▶ **Problem to solve**: Print the entries below exactly as they appear, from the first line up to and including the line with "S.camera = co". Do not print any pictures.

::::

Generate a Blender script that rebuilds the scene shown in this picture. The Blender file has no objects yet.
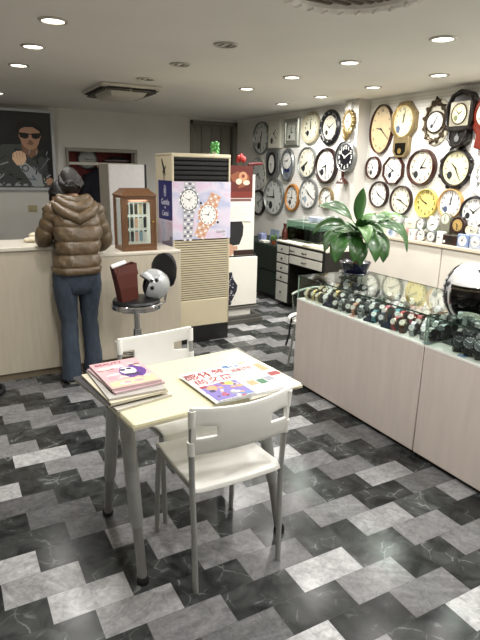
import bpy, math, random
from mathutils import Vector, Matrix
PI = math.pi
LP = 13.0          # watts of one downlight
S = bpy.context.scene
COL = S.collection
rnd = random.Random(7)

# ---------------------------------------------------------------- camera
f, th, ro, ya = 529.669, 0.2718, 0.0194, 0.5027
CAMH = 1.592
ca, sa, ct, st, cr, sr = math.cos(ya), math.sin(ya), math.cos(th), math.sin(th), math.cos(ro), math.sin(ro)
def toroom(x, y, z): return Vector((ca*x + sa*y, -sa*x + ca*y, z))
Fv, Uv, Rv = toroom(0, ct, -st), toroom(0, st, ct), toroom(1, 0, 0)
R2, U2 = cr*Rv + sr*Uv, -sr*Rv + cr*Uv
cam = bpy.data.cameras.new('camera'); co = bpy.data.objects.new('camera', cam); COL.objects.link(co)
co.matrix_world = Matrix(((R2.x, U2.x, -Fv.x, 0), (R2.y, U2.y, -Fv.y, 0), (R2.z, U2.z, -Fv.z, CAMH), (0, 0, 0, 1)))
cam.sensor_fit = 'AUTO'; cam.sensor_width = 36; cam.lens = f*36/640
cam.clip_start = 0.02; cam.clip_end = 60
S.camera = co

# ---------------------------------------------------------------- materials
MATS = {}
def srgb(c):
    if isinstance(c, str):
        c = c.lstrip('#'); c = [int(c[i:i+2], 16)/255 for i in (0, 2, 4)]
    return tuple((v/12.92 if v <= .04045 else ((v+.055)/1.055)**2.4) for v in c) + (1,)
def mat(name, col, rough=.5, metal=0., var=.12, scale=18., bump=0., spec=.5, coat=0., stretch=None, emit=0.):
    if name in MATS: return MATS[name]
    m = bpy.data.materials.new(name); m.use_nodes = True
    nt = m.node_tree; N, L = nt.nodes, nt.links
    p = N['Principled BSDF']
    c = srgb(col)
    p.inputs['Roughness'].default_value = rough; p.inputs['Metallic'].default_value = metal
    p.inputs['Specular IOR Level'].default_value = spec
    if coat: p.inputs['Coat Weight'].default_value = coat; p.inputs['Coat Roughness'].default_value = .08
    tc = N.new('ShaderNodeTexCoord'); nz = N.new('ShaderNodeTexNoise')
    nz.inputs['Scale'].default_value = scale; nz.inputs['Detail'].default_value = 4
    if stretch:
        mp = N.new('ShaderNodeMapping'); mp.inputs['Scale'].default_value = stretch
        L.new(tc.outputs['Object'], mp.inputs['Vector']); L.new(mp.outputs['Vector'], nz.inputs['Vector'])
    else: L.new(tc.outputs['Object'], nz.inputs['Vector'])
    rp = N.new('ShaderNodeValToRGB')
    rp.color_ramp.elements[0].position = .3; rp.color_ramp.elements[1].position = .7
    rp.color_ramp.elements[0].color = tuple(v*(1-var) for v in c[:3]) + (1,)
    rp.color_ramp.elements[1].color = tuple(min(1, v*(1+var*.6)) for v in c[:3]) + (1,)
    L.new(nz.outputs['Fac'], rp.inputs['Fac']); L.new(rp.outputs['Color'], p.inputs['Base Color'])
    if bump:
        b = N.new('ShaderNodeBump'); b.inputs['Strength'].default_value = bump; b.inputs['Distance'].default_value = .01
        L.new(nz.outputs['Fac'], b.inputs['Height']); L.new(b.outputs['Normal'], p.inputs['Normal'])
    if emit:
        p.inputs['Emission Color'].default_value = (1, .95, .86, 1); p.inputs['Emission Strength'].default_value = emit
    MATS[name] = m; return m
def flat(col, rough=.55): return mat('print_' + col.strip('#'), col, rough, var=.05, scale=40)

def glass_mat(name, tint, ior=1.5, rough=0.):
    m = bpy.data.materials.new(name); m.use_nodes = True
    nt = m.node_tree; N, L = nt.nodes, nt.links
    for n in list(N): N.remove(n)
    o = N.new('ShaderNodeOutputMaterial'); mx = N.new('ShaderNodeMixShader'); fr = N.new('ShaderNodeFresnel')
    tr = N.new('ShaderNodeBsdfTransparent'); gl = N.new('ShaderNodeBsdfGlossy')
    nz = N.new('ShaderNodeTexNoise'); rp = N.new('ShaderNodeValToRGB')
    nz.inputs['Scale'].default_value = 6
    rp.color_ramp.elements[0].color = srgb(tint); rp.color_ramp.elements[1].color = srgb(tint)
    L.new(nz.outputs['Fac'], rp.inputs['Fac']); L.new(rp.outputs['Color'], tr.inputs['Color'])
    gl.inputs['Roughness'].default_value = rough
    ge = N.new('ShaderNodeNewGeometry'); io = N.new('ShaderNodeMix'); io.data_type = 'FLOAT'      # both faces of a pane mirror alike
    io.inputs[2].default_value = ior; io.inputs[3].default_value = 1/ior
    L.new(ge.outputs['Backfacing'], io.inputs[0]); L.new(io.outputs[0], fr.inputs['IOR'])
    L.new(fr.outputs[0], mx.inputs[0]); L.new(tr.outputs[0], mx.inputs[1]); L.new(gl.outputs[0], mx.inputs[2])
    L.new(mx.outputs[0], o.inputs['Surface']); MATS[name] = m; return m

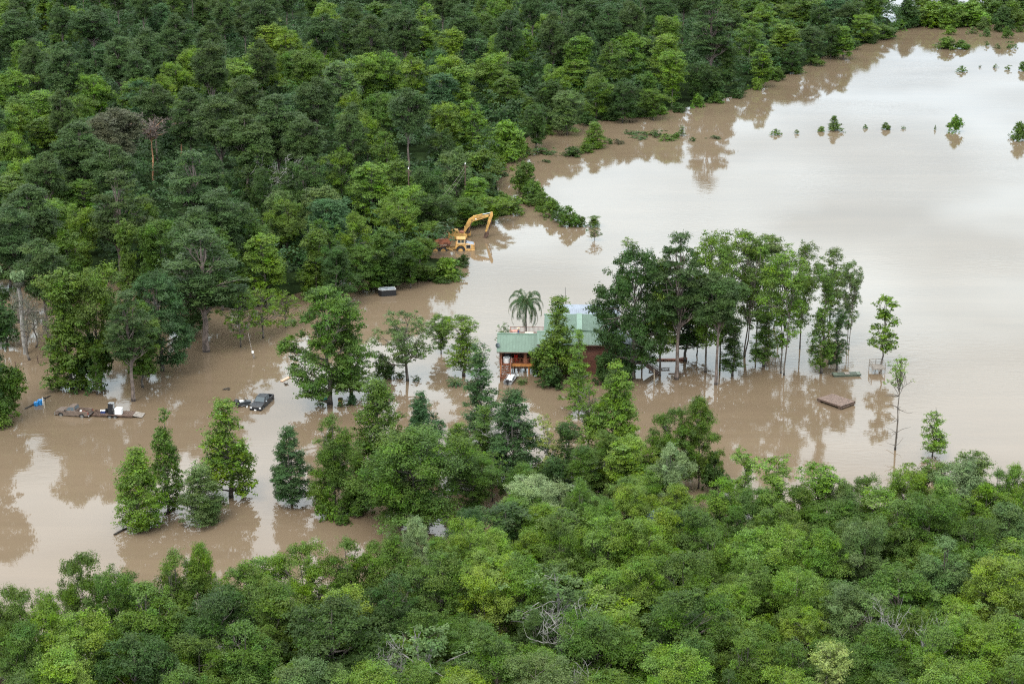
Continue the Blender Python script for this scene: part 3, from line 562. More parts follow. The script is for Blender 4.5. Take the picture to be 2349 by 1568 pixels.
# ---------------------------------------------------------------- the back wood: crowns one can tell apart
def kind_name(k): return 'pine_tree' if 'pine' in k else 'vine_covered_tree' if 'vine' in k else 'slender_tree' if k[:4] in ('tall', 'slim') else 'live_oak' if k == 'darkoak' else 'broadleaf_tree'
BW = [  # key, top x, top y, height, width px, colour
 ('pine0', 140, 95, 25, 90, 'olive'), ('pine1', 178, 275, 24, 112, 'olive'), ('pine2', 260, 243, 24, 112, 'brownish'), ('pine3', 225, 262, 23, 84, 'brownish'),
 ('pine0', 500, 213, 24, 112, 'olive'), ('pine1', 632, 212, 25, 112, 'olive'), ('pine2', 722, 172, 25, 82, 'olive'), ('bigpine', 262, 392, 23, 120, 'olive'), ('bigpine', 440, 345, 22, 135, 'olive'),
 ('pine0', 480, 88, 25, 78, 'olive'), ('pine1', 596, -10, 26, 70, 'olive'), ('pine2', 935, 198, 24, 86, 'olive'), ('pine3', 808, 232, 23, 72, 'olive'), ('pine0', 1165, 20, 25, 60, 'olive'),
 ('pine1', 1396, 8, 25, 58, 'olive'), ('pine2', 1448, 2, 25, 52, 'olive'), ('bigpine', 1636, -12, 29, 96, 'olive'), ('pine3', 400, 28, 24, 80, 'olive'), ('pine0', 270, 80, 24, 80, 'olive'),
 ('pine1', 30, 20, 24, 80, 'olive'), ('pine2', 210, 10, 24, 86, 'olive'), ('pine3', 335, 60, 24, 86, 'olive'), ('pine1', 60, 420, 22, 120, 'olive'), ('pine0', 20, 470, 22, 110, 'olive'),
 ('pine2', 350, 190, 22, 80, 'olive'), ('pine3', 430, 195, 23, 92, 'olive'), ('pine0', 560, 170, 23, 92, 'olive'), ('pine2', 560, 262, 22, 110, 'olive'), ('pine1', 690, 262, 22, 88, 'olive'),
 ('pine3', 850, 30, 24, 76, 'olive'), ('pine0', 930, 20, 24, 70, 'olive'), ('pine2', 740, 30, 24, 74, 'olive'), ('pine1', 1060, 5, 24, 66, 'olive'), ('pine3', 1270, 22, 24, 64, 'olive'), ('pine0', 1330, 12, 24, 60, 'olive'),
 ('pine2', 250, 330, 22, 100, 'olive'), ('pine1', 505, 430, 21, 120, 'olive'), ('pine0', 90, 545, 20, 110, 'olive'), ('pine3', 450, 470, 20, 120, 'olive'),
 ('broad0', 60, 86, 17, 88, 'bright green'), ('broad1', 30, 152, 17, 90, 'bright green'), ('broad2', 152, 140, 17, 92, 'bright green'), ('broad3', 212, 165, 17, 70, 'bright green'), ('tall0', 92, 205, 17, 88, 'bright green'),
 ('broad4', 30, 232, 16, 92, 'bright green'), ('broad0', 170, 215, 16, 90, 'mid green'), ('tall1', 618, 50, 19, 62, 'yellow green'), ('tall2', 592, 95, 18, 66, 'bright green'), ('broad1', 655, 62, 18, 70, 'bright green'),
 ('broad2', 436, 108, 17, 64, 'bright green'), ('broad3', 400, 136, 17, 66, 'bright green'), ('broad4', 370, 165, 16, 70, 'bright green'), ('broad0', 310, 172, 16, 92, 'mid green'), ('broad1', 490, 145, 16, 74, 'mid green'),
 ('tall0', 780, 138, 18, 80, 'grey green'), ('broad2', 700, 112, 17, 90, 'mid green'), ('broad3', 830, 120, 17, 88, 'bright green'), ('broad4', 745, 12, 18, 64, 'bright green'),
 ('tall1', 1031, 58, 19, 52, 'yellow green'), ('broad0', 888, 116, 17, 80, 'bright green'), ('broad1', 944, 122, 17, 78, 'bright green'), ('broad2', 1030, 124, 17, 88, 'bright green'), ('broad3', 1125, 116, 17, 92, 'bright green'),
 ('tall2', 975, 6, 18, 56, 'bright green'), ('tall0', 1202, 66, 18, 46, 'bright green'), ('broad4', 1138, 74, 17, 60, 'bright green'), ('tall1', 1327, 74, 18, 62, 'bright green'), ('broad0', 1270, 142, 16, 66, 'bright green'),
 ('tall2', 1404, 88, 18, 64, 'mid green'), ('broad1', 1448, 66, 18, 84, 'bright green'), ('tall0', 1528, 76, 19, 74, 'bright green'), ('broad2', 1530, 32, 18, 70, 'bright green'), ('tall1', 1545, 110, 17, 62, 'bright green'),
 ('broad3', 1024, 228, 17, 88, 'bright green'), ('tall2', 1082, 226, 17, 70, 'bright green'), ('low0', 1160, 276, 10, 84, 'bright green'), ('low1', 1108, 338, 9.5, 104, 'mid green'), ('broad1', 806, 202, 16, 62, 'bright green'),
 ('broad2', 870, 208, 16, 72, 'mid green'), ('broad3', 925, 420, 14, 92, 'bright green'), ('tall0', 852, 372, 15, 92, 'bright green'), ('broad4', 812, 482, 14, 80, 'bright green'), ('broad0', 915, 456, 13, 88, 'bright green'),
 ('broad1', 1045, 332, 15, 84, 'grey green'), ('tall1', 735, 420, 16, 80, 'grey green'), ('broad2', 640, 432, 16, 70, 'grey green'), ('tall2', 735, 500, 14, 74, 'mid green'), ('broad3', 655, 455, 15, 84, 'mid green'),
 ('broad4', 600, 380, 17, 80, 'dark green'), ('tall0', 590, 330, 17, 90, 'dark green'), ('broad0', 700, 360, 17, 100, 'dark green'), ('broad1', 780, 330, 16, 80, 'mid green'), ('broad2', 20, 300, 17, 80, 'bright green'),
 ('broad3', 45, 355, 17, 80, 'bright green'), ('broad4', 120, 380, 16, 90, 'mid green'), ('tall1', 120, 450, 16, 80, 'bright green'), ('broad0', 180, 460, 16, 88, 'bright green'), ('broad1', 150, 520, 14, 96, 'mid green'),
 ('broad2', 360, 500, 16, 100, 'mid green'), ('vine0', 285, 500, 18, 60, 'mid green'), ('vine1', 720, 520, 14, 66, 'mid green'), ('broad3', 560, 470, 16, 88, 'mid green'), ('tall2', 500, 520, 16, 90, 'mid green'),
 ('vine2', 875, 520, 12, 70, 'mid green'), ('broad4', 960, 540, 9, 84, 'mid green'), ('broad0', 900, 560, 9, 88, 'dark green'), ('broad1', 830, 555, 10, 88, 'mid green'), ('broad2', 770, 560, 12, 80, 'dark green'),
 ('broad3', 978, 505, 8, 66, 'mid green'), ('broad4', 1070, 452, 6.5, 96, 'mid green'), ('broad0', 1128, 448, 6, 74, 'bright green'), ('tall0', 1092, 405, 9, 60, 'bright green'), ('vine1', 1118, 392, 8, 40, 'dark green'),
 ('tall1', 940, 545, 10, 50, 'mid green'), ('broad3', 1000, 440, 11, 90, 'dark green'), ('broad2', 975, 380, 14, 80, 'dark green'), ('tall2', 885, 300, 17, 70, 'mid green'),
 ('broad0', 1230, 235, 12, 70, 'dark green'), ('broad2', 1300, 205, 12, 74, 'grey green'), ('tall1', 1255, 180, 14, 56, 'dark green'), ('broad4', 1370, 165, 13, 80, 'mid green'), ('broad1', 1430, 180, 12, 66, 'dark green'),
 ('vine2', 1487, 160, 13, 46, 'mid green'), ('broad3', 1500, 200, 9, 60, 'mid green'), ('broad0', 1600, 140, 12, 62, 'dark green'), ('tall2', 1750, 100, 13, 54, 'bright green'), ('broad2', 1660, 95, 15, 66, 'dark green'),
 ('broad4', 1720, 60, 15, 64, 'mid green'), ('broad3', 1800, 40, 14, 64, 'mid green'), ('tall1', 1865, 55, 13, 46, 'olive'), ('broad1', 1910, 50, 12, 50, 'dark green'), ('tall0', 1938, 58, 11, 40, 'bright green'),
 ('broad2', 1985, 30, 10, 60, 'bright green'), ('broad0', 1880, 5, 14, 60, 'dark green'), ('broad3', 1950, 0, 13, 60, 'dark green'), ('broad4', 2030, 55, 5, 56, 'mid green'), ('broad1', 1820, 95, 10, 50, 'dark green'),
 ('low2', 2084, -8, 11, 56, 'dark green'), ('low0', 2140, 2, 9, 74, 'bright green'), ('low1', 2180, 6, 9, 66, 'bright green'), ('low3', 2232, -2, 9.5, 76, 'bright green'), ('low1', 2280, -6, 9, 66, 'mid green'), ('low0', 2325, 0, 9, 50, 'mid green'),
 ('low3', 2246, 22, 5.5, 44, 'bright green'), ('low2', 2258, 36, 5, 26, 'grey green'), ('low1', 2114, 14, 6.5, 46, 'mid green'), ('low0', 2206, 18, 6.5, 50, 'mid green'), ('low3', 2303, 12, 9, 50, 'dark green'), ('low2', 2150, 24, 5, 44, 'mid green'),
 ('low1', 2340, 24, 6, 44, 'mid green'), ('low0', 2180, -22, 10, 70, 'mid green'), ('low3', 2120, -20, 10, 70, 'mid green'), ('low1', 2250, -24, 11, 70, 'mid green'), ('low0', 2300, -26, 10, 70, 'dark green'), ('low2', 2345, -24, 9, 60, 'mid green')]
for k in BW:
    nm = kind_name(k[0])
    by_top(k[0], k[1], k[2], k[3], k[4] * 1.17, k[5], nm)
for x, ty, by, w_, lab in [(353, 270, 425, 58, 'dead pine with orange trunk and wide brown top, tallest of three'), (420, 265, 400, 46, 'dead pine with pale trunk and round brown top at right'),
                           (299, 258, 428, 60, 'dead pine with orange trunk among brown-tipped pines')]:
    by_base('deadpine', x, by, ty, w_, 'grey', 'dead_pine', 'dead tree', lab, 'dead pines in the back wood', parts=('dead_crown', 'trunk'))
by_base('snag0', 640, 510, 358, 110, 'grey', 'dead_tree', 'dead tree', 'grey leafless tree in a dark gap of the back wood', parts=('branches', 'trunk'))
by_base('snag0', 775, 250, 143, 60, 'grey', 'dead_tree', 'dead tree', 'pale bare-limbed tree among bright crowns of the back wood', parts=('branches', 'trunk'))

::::

▶ **The answer**:
Generate a Blender script that rebuilds the scene shown in this picture. The Blender file has no objects yet.
import bpy, math, random
from mathutils import Vector, Matrix
PI = math.pi
LP = 13.0          # watts of one downlight
S = bpy.context.scene
COL = S.collection
rnd = random.Random(7)

# ---------------------------------------------------------------- camera
f, th, ro, ya = 529.669, 0.2718, 0.0194, 0.5027
CAMH = 1.592
ca, sa, ct, st, cr, sr = math.cos(ya), math.sin(ya), math.cos(th), math.sin(th), math.cos(ro), math.sin(ro)
def toroom(x, y, z): return Vector((ca*x + sa*y, -sa*x + ca*y, z))
Fv, Uv, Rv = toroom(0, ct, -st), toroom(0, st, ct), toroom(1, 0, 0)
R2, U2 = cr*Rv + sr*Uv, -sr*Rv + cr*Uv
cam = bpy.data.cameras.new('camera'); co = bpy.data.objects.new('camera', cam); COL.objects.link(co)
co.matrix_world = Matrix(((R2.x, U2.x, -Fv.x, 0), (R2.y, U2.y, -Fv.y, 0), (R2.z, U2.z, -Fv.z, CAMH), (0, 0, 0, 1)))
cam.sensor_fit = 'AUTO'; cam.sensor_width = 36; cam.lens = f*36/640
cam.clip_start = 0.02; cam.clip_end = 60
S.camera = co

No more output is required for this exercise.